▶ [Task statement]: Give back every line exactly as it appears, pictures excluded.

▶ [Dataset section]:
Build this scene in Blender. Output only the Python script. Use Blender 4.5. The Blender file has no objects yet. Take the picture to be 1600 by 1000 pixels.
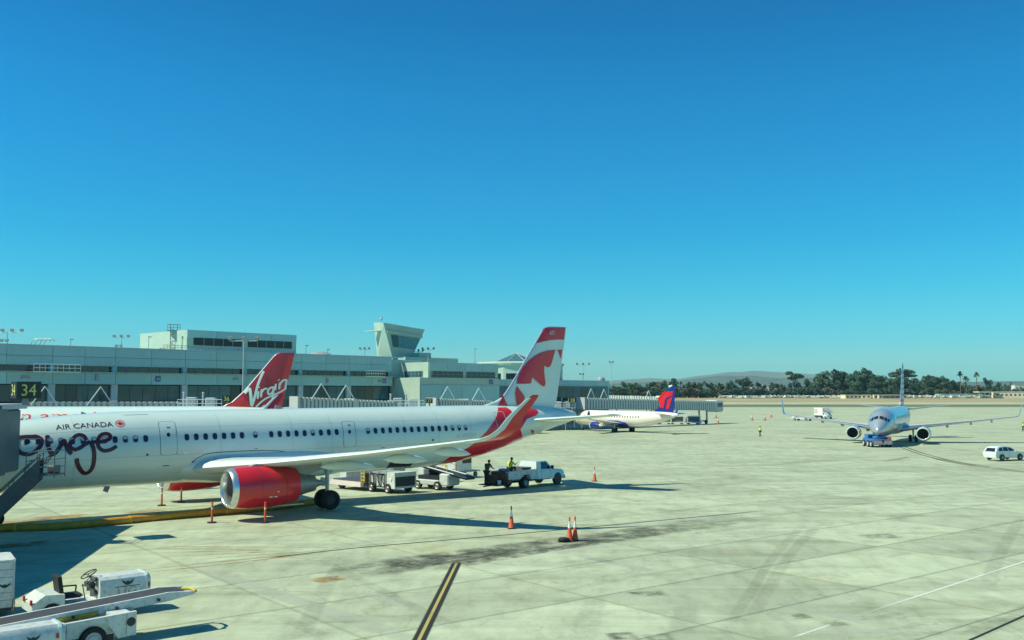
import bpy, bmesh, math, random
from math import sin, cos, pi, sqrt, radians, atan, atan2
from mathutils import Vector, Matrix, Euler
from mathutils.geometry import delaunay_2d_cdt

random.seed(7)
SC = bpy.context.scene
COL = SC.collection

# ------------------------------------------------------------------ camera
F, H, YH = 1500.0, 6.92, 612.0
PITCH = atan((YH-500)/F)
cd = bpy.data.cameras.new('camera'); cam = bpy.data.objects.new('camera', cd); COL.objects.link(cam)
cd.sensor_width = 36; cd.lens = 36*F/1600; cd.clip_start = .2; cd.clip_end = 60000
cam.location = (0, 0, H); cam.rotation_euler = (pi/2+PITCH, 0, 0)
SC.camera = cam

# ------------------------------------------------------------------ sky, sun, exposure
SUN_EL = radians(50.0)
TO_SUN = Vector((-.970*cos(SUN_EL), -.242*cos(SUN_EL), sin(SUN_EL)))
W = bpy.data.worlds.new('World'); SC.world = W; W.use_nodes = True
nt = W.node_tree; nt.nodes.clear()
wo = nt.nodes.new('ShaderNodeOutputWorld'); bg = nt.nodes.new('ShaderNodeBackground')
sky = nt.nodes.new('ShaderNodeTexSky'); sky.sky_type = 'NISHITA'; sky.sun_disc = False
sky.sun_elevation = SUN_EL; sky.sun_rotation = atan2(TO_SUN.x, TO_SUN.y)
sky.altitude = 0; sky.air_density = 1.0; sky.dust_density = .6; sky.ozone_density = 2.0
tc = nt.nodes.new('ShaderNodeTexCoord'); sx = nt.nodes.new('ShaderNodeSeparateXYZ')
rp = nt.nodes.new('ShaderNodeValToRGB'); mx = nt.nodes.new('ShaderNodeMixRGB'); mx.blend_type = 'MULTIPLY'; mx.inputs[0].default_value = 1
nt.links.new(tc.outputs['Generated'], sx.inputs[0]); nt.links.new(sx.outputs['Z'], rp.inputs[0])
SKY_TINT = [(0.0, (0.1844, 0.4024, 0.4535)), (0.031, (0.1676, 0.4024, 0.4628)), (0.048, (0.0932, 0.3681, 0.4597)), (0.0975, (0.0397, 0.3371, 0.4271)), (0.156, (0.0139, 0.3061, 0.4196)), (0.225, (0.011, 0.2867, 0.4281)), (0.297, (0.0062, 0.2768, 0.4204)), (0.367, (0.0035, 0.2349, 0.3819)), (1.0, (0.003, 0.1997, 0.3246))]
while len(rp.color_ramp.elements) < len(SKY_TINT): rp.color_ramp.elements.new(.5)
for e, (p, c) in zip(rp.color_ramp.elements, SKY_TINT): e.position = p; e.color = (*c, 1)
gain = nt.nodes.new('ShaderNodeVectorMath'); gain.operation = 'SCALE'; gain.inputs['Scale'].default_value = 2.0
nt.links.new(rp.outputs[0], gain.inputs[0]); nt.links.new(sky.outputs[0], mx.inputs[1]); nt.links.new(gain.outputs[0], mx.inputs[2])
nt.links.new(mx.outputs[0], bg.inputs['Color']); nt.links.new(bg.outputs[0], wo.inputs['Surface'])
bg.inputs['Strength'].default_value = .15
sl = bpy.data.lights.new('sun', 'SUN'); sl.energy = 5.0; sl.angle = radians(.5); sl.color = (1.0, 1.0, .74)
so = bpy.data.objects.new('sun', sl); COL.objects.link(so); so.location = (0, 0, 60)
so.rotation_euler = TO_SUN.to_track_quat('Z', 'Y').to_euler()
SC.view_settings.view_transform = 'Standard'; SC.view_settings.look = 'None'
SC.view_settings.exposure = 0.12; SC.view_settings.gamma = 1.0; SC.view_settings.use_curve_mapping = False

# ------------------------------------------------------------------ from a pixel of the photograph to a place in the world
CP, SP = cos(PITCH), sin(PITCH)
def ray(x, y):
    a = (x-800)/F; b = (500-y)/F
    return Vector((a, CP-b*SP, SP+b*CP))
CAM = Vector((0, 0, H))
def G(Y):            # height of the apron: level, then falling gently away, a low bank far off
    def ss(a, b): t = max(0.0, min(1.0, (Y-a)/(b-a))); return t*t*(3-2*t)
    return -.6*ss(56, 106)-.4*ss(100, 230)+2.85*ss(595, 765)
def gnd(x, y, z=None):
    r = ray(x, y)
    if z is not None: return CAM+r*((z-H)/r.z)
    q = CAM+r*((0-H)/r.z)
    for _ in range(30): q = CAM+r*((G(q.y)-H)/r.z)
    return q
def at(x, y, Y):
    r = ray(x, y); return CAM+r*(Y/r.y)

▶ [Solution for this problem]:
Build this scene in Blender. Output only the Python script. Use Blender 4.5. The Blender file has no objects yet. Take the picture to be 1600 by 1000 pixels.
import bpy, bmesh, math, random
from math import sin, cos, pi, sqrt, radians, atan, atan2
from mathutils import Vector, Matrix, Euler
from mathutils.geometry import delaunay_2d_cdt

random.seed(7)
SC = bpy.context.scene
COL = SC.collection

# ------------------------------------------------------------------ camera
F, H, YH = 1500.0, 6.92, 612.0
PITCH = atan((YH-500)/F)
cd = bpy.data.cameras.new('camera'); cam = bpy.data.objects.new('camera', cd); COL.objects.link(cam)
cd.sensor_width = 36; cd.lens = 36*F/1600; cd.clip_start = .2; cd.clip_end = 60000
cam.location = (0, 0, H); cam.rotation_euler = (pi/2+PITCH, 0, 0)
SC.camera = cam

# ------------------------------------------------------------------ sky, sun, exposure
SUN_EL = radians(50.0)
TO_SUN = Vector((-.970*cos(SUN_EL), -.242*cos(SUN_EL), sin(SUN_EL)))
W = bpy.data.worlds.new('World'); SC.world = W; W.use_nodes = True
nt = W.node_tree; nt.nodes.clear()
wo = nt.nodes.new('ShaderNodeOutputWorld'); bg = nt.nodes.new('ShaderNodeBackground')
sky = nt.nodes.new('ShaderNodeTexSky'); sky.sky_type = 'NISHITA'; sky.sun_disc = False
sky.sun_elevation = SUN_EL; sky.sun_rotation = atan2(TO_SUN.x, TO_SUN.y)
sky.altitude = 0; sky.air_density = 1.0; sky.dust_density = .6; sky.ozone_density = 2.0
tc = nt.nodes.new('ShaderNodeTexCoord'); sx = nt.nodes.new('ShaderNodeSeparateXYZ')
rp = nt.nodes.new('ShaderNodeValToRGB'); mx = nt.nodes.new('ShaderNodeMixRGB'); mx.blend_type = 'MULTIPLY'; mx.inputs[0].default_value = 1
nt.links.new(tc.outputs['Generated'], sx.inputs[0]); nt.links.new(sx.outputs['Z'], rp.inputs[0])
SKY_TINT = [(0.0, (0.1844, 0.4024, 0.4535)), (0.031, (0.1676, 0.4024, 0.4628)), (0.048, (0.0932, 0.3681, 0.4597)), (0.0975, (0.0397, 0.3371, 0.4271)), (0.156, (0.0139, 0.3061, 0.4196)), (0.225, (0.011, 0.2867, 0.4281)), (0.297, (0.0062, 0.2768, 0.4204)), (0.367, (0.0035, 0.2349, 0.3819)), (1.0, (0.003, 0.1997, 0.3246))]
while len(rp.color_ramp.elements) < len(SKY_TINT): rp.color_ramp.elements.new(.5)
for e, (p, c) in zip(rp.color_ramp.elements, SKY_TINT): e.position = p; e.color = (*c, 1)
gain = nt.nodes.new('ShaderNodeVectorMath'); gain.operation = 'SCALE'; gain.inputs['Scale'].default_value = 2.0
nt.links.new(rp.outputs[0], gain.inputs[0]); nt.links.new(sky.outputs[0], mx.inputs[1]); nt.links.new(gain.outputs[0], mx.inputs[2])
nt.links.new(mx.outputs[0], bg.inputs['Color']); nt.links.new(bg.outputs[0], wo.inputs['Surface'])
bg.inputs['Strength'].default_value = .15
sl = bpy.data.lights.new('sun', 'SUN'); sl.energy = 5.0; sl.angle = radians(.5); sl.color = (1.0, 1.0, .74)
so = bpy.data.objects.new('sun', sl); COL.objects.link(so); so.location = (0, 0, 60)
so.rotation_euler = TO_SUN.to_track_quat('Z', 'Y').to_euler()
SC.view_settings.view_transform = 'Standard'; SC.view_settings.look = 'None'
SC.view_settings.exposure = 0.12; SC.view_settings.gamma = 1.0; SC.view_settings.use_curve_mapping = False

# ------------------------------------------------------------------ from a pixel of the photograph to a place in the world
CP, SP = cos(PITCH), sin(PITCH)
def ray(x, y):
    a = (x-800)/F; b = (500-y)/F
    return Vector((a, CP-b*SP, SP+b*CP))
CAM = Vector((0, 0, H))
def G(Y):            # height of the apron: level, then falling gently away, a low bank far off
    def ss(a, b): t = max(0.0, min(1.0, (Y-a)/(b-a))); return t*t*(3-2*t)
    return -.6*ss(56, 106)-.4*ss(100, 230)+2.85*ss(595, 765)
def gnd(x, y, z=None):
    r = ray(x, y)
    if z is not None: return CAM+r*((z-H)/r.z)
    q = CAM+r*((0-H)/r.z)
    for _ in range(30): q = CAM+r*((G(q.y)-H)/r.z)
    return q
def at(x, y, Y):
    r = ray(x, y); return CAM+r*(Y/r.y)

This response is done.